EU weighs response to migrant crisis
April 23, 2015Following a deadly week in the Mediterranean, the EU assembled an emergency summit to create a comprehensive policy on the migration crisis on Thursday.
Ahead of the meeting, German Chancellor Angela Merkel said saving people's lives had to "the most important point," adding that she hoped leaders would agree to a plan on how to move forward within a few days.
"We still have a lot do," she said, adding that leaders needed to discuss how to fight smugglers as well as the root causes of the migration crisis.
EU Council President Donald Tusk told European leaders "to agree on very practical measures," including "strengthening search-and-rescue possibilities, by fighting the smugglers and by discouraging their victims from putting their life at risk, while reinforcing solidarity.

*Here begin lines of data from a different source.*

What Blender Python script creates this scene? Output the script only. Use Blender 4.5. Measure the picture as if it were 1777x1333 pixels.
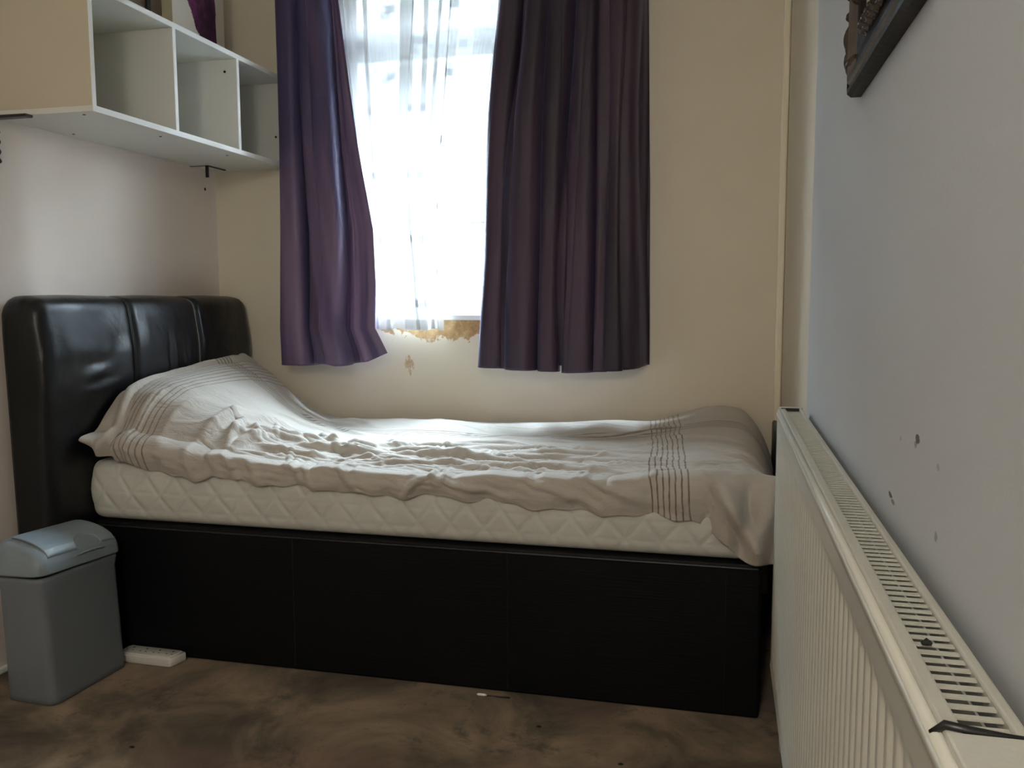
import bpy, bmesh, math, random
import numpy as np
from mathutils import Vector, Matrix
random.seed(7); np.random.seed(7)
PI = math.pi
sc = bpy.context.scene
C = sc.collection
for o in list(bpy.data.objects): bpy.data.objects.remove(o)

# ------------------------------------------------------------ camera, world, lights, exposure
CAM_H = 1.05
yaw, pitch, roll, FPX = -0.2394003, -0.09917909, -0.00335510, 1501.66
fw = Vector((math.sin(yaw)*math.cos(pitch), math.cos(yaw)*math.cos(pitch), math.sin(pitch)))
r0 = Vector((math.cos(yaw), -math.sin(yaw), 0)); u0 = r0.cross(fw)
rr = r0*math.cos(roll) + u0*math.sin(roll); uu = -r0*math.sin(roll) + u0*math.cos(roll)
cd = bpy.data.cameras.new('camera'); cam = bpy.data.objects.new('camera', cd); C.objects.link(cam)
cam.matrix_world = Matrix(((rr.x, uu.x, -fw.x, 0), (rr.y, uu.y, -fw.y, 0), (rr.z, uu.z, -fw.z, CAM_H), (0, 0, 0, 1)))
cd.sensor_fit = 'HORIZONTAL'; cd.sensor_width = 36.0; cd.lens = 36.0*FPX/1777.0
cd.clip_start = 0.02; cd.clip_end = 200
sc.camera = cam

WX0, WX1, WZ0, WZ1 = -1.50, -0.34, 0.975, 2.26      # window opening
YB, XL, XR, YR, ZC = 3.12, -1.97, 0.19, -1.3, 2.42  # room planes

world = bpy.data.worlds.new('sky'); sc.world = world; world.use_nodes = True
wn = world.node_tree.nodes; wl = world.node_tree.links; wn.clear()
wo = wn.new('ShaderNodeOutputWorld'); bg = wn.new('ShaderNodeBackground')
tc = wn.new('ShaderNodeTexCoord'); sx = wn.new('ShaderNodeSeparateXYZ')
rmp = wn.new('ShaderNodeValToRGB')
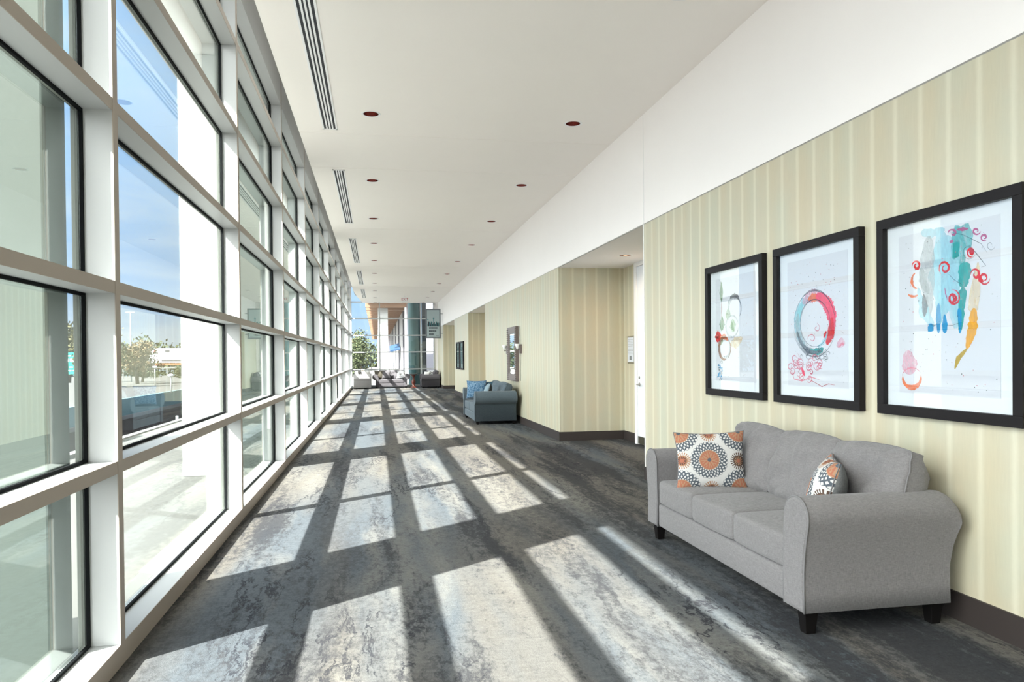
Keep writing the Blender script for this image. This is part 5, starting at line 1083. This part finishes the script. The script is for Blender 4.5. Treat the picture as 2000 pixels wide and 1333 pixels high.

The EU Commission, the bloc's executive arm, has considered the idea of an UN-backed military mission against smugglers, but legal hurdles have impeded its progress. However, that may change during the summit.
'War on smugglers'
EU Commissioner for Migration Dimitris Avramopoulos declared war on human traffickers at a news conference in Malta held shortly after a funeral for the 24 migrants who died at sea last week.
"We will take action now… Europe is declaring war on smugglers, and the union will collaborate with international partners," Avramopoulos said.
The EU commissioner's statement comes a day after Italian Prime Minister Matteo Renzi proposed "military intervention" as a viable option to tackling the crisis in the Mediterranean.
Confronting the EU's action plan
Libya will "confront" the EU if it decides to unilaterally launch a military attack against human traffickers in the country, Mohamed al-Ghirani, the National Salvation Government's (NSG) foreign minister, said in an interview with the Times of Malta published on Thursday.
Al-Ghirani said his government repeatedly offered to help the EU with migrants leaving its shores for Europe but its proposals were consistently turned down.
"We have been doing our best to get Europe to cooperate with us to deal with illegal immigration but they keep telling us we're not the internationally recognized government," al-Ghirani was quoted as saying.
"You cannot just decide to hit. Let's say you strike a particular site, how will you know that you did not an innocent person, a fisherman? Does Europe have pinpoint accuracy?"
The Islamist-dominated NSG in Tripoli rivals the internationally-recognized government located in eastern Libya headed by Prime Minister Abdullah al-Thinni.
However, al-Ghirani is not the only one to voice criticism of the EU's plans for military action as migrant experts have criticized the plan as "militarizing a humanitarian crisis."